--- start of Data section ---

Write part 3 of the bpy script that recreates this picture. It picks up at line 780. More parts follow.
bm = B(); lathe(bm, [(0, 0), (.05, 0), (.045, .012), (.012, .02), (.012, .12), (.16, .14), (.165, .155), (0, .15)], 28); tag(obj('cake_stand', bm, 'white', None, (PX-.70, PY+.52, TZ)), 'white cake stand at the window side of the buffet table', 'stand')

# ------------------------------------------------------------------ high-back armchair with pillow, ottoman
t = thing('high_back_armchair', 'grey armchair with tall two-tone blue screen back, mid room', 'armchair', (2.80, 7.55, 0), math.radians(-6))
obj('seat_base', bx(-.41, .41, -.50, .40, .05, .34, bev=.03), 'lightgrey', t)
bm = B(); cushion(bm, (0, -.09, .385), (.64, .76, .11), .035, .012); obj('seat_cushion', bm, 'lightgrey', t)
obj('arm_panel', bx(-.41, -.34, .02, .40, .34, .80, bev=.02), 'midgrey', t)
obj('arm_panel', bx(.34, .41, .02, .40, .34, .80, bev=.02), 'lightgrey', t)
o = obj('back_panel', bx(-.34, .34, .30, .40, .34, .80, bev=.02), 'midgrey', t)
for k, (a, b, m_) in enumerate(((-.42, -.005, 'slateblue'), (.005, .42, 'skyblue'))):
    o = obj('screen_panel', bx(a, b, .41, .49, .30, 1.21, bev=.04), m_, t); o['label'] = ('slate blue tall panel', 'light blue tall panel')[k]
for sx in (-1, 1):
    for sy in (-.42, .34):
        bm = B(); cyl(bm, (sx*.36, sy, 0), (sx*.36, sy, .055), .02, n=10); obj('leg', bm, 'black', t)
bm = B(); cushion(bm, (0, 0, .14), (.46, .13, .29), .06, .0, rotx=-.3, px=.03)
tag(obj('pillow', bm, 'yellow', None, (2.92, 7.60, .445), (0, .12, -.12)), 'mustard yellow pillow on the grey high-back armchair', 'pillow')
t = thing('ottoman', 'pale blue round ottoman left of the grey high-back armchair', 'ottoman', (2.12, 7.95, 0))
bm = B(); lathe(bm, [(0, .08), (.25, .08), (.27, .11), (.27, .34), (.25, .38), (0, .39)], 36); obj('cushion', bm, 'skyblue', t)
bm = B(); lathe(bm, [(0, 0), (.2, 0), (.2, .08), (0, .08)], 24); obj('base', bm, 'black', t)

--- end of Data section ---

■ Exercise requirements:
Write out the data exactly as it stands.

■ Result of this exercise:
Write part 3 of the bpy script that recreates this picture. It picks up at line 780. More parts follow.
bm = B(); lathe(bm, [(0, 0), (.05, 0), (.045, .012), (.012, .02), (.012, .12), (.16, .14), (.165, .155), (0, .15)], 28); tag(obj('cake_stand', bm, 'white', None, (PX-.70, PY+.52, TZ)), 'white cake stand at the window side of the buffet table', 'stand')

# ------------------------------------------------------------------ high-back armchair with pillow, ottoman
t = thing('high_back_armchair', 'grey armchair with tall two-tone blue screen back, mid room', 'armchair', (2.80, 7.55, 0), math.radians(-6))
obj('seat_base', bx(-.41, .41, -.50, .40, .05, .34, bev=.03), 'lightgrey', t)
bm = B(); cushion(bm, (0, -.09, .385), (.64, .76, .11), .035, .012); obj('seat_cushion', bm, 'lightgrey', t)
obj('arm_panel', bx(-.41, -.34, .02, .40, .34, .80, bev=.02), 'midgrey', t)
obj('arm_panel', bx(.34, .41, .02, .40, .34, .80, bev=.02), 'lightgrey', t)
o = obj('back_panel', bx(-.34, .34, .30, .40, .34, .80, bev=.02), 'midgrey', t)
for k, (a, b, m_) in enumerate(((-.42, -.005, 'slateblue'), (.005, .42, 'skyblue'))):
    o = obj('screen_panel', bx(a, b, .41, .49, .30, 1.21, bev=.04), m_, t); o['label'] = ('slate blue tall panel', 'light blue tall panel')[k]
for sx in (-1, 1):
    for sy in (-.42, .34):
        bm = B(); cyl(bm, (sx*.36, sy, 0), (sx*.36, sy, .055), .02, n=10); obj('leg', bm, 'black', t)
bm = B(); cushion(bm, (0, 0, .14), (.46, .13, .29), .06, .0, rotx=-.3, px=.03)
tag(obj('pillow', bm, 'yellow', None, (2.92, 7.60, .445), (0, .12, -.12)), 'mustard yellow pillow on the grey high-back armchair', 'pillow')
t = thing('ottoman', 'pale blue round ottoman left of the grey high-back armchair', 'ottoman', (2.12, 7.95, 0))
bm = B(); lathe(bm, [(0, .08), (.25, .08), (.27, .11), (.27, .34), (.25, .38), (0, .39)], 36); obj('cushion', bm, 'skyblue', t)
bm = B(); lathe(bm, [(0, 0), (.2, 0), (.2, .08), (0, .08)], 24); obj('base', bm, 'black', t)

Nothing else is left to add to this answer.